Norway gets net neutrality—voluntary, but broadly supported

Norway’s Post and Telecommunications Authority has overseen a working group of ISPs and consumer organization that has hashed out a set of network neutrality principles for the country. Though voluntary, they already appear to command broad support.

Nate Anderson
Ars Technica
Thomas Nortvedt. Photo:

Thomas Nortvedt. Photo:

“Nettnøytralitet” is coming to Norway. Several ISPs, the Norwegian Post and Telecommunications Authority, the Nowegian Cable TV Association, and consumer groups have all signed on today to a new document (PDF) outlining network neutrality principles. Internet users are entitled to a connection with “predefined capacity and quality,” and they can access content without discrimination based on the sending or receiving address. But there are some terrific caveats.

Thomas Nortvedt heads the Norwegian Consumer Council. Although outright Internet discrimination has been largely unknown in Norway, Nortvedt says that it’s important to act anyway as ISPs increasingly become content providers, and conflicts of interest loom.

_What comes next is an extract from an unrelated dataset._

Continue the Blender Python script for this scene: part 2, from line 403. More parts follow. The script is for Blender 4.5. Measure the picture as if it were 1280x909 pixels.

“With Internet service providers offering their own content and services in competition with other content providers, it is very important to have a set of basic rules that ensure equal access and quality of service,” he said in a statement supporting the new principles. “We cannot risk getting into a situation where Internet service providers give priority to their own IP telephony or IPTV services, say, making it difficult for other content providers to offer an equivalent, high quality service.”

The new rules lay out three guidelines. First, Internet users must be given complete and accurate information about the service they are buying, including capacity and quality. Second, users are allowed to send and receive content of their choice, use services and applications of their choice. and connect any hardware and software that doesn’t harm the network. Finally, the connection cannot be discriminated against based on application, service, content, sender, or receiver.

Within those guidelines, though, ISPs still retain tremendous freedom to act as they choose. The second principle, for instance sounds more than a bit like the FCC’s current Internet policy statement, and it should—it was adapted from the FCC principles. Like the FCC principles, the right to freely use a connection is limited to legal uses, so it does not preclude ISPs from blocking access some P2P file-sharing or all child pornography. In the US, this has already lead ISPs to suggest that even intrusive deep packet inspection of user traffic would be acceptable, so long as the goal was rooting out such illegal uses.

Principle three prohibits traffic discrimination in general, but does allow “traffic management efforts on an operator’s own network to block activities that harm the network, comply with orders from the authorities, ensure the quality of service for specific applications that require this, deal with special situations of temporary network overload or prioritize traffic on an individual user’s connection according to the user’s wishes.”

That’s a pretty tremendous list of exceptions, though it comes with safeguards. While traffic like VoIP and streaming video can be prioritized, it does not appear that other traffic such as legal P2P downloads can actively be slowed (prioritizing other traffic may have this effect, however). The guidelines also say that when network management due to congestion is necessary, it should be done without regard to users of the services they are currently accessing.

The guiding idea here is that, as Nortvedt puts it, “It must be up to individual broadband customers to decide how to use their bandwidth.”

Willy Jensen, the Director General of the Norwegian Post and Telecommunications Authority, noted that ISPs were supportive of this basic principle. “Everyone who endorses these guidelines has made it clear that they support an open Internet on which different providers can compete freely to offer content and services,” he said. “Internet users need to be assured that the Internet service provider they have chosen will not act as a gatekeeper for their Internet use.”